-- START --

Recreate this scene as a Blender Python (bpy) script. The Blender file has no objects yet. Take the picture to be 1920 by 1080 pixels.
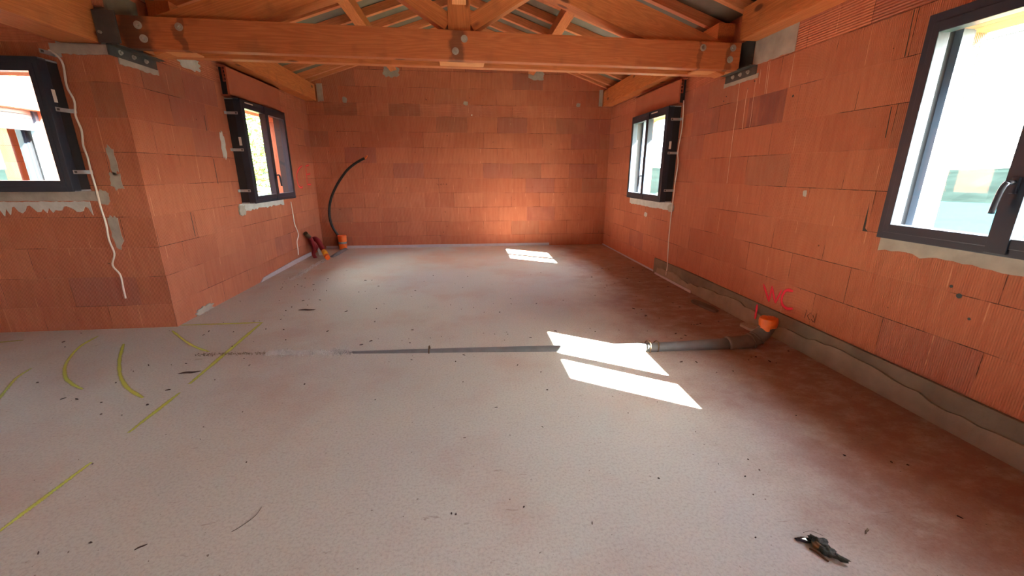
import bpy, bmesh, math, random
from mathutils import Vector, Matrix
random.seed(7)
S = bpy.context.scene
COL = S.collection

# ---------------------------------------------------------------- camera
cam_d = bpy.data.cameras.new('camera'); cam = bpy.data.objects.new('camera', cam_d); COL.objects.link(cam)
cam_d.sensor_width = 36.0; cam_d.lens = 767.69/1920*36; cam_d.clip_start = .05; cam_d.clip_end = 5000
_r = Vector((0.994497, -0.104741, 0.002095)); _u = Vector((0.026575, 0.271568, 0.962052)); _f = Vector((0.101336, 0.956703, -0.272857))
cam.matrix_world = Matrix(((_r.x, _u.x, -_f.x, 0), (_r.y, _u.y, -_f.y, 0), (_r.z, _u.z, -_f.z, 1.2829), (0, 0, 0, 1)))
S.camera = cam

# ---------------------------------------------------------------- light
S.view_settings.view_transform = 'Standard'; S.view_settings.look = 'None'
S.view_settings.exposure = 3.0; S.view_settings.gamma = 1.0; S.view_settings.use_curve_mapping = False
S.cycles.max_bounces = 14; S.cycles.diffuse_bounces = 9; S.cycles.transparent_max_bounces = 16
S.cycles.sample_clamp_indirect = 8
SUN_TO = Vector((1.0, -.66, .975)).normalized()
SUN_STR = 32.0
SKY_STR = 0.74
sd = bpy.data.lights.new('sun', 'SUN'); so = bpy.data.objects.new('sun', sd); COL.objects.link(so)
sd.energy = SUN_STR; sd.angle = math.radians(.53); sd.color = (1, .95, .87)
so.rotation_euler = SUN_TO.to_track_quat('Z', 'Y').to_euler(); so.location = (20, -13, 20)
w = bpy.data.worlds.new('world'); S.world = w; w.use_nodes = True
wn = w.node_tree; wn.nodes.clear()
_bg = wn.nodes.new('ShaderNodeBackground'); _out = wn.nodes.new('ShaderNodeOutputWorld')
_sky = wn.nodes.new('ShaderNodeTexSky'); _sky.sky_type = 'NISHITA'; _sky.sun_disc = False
_sky.sun_elevation = math.radians(39); _sky.sun_rotation = math.atan2(SUN_TO.x, SUN_TO.y)
_tc = wn.nodes.new('ShaderNodeTexCoord'); _mp = wn.nodes.new('ShaderNodeMapping'); _mp.inputs['Scale'].default_value = (1.2, 1.2, 4.0)
_nz = wn.nodes.new('ShaderNodeTexNoise'); _nz.inputs['Scale'].default_value = 2.2; _nz.inputs['Detail'].default_value = 6
_cr = wn.nodes.new('ShaderNodeValToRGB'); _cr.color_ramp.elements[0].position = .40; _cr.color_ramp.elements[1].position = .62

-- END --

Leave out the pictures and repeat the lines from the start of the material through the line with "S.camera = cam", inclusive.

## Solution to the problem
Recreate this scene as a Blender Python (bpy) script. The Blender file has no objects yet. Take the picture to be 1920 by 1080 pixels.
import bpy, bmesh, math, random
from mathutils import Vector, Matrix
random.seed(7)
S = bpy.context.scene
COL = S.collection

# ---------------------------------------------------------------- camera
cam_d = bpy.data.cameras.new('camera'); cam = bpy.data.objects.new('camera', cam_d); COL.objects.link(cam)
cam_d.sensor_width = 36.0; cam_d.lens = 767.69/1920*36; cam_d.clip_start = .05; cam_d.clip_end = 5000
_r = Vector((0.994497, -0.104741, 0.002095)); _u = Vector((0.026575, 0.271568, 0.962052)); _f = Vector((0.101336, 0.956703, -0.272857))
cam.matrix_world = Matrix(((_r.x, _u.x, -_f.x, 0), (_r.y, _u.y, -_f.y, 0), (_r.z, _u.z, -_f.z, 1.2829), (0, 0, 0, 1)))
S.camera = cam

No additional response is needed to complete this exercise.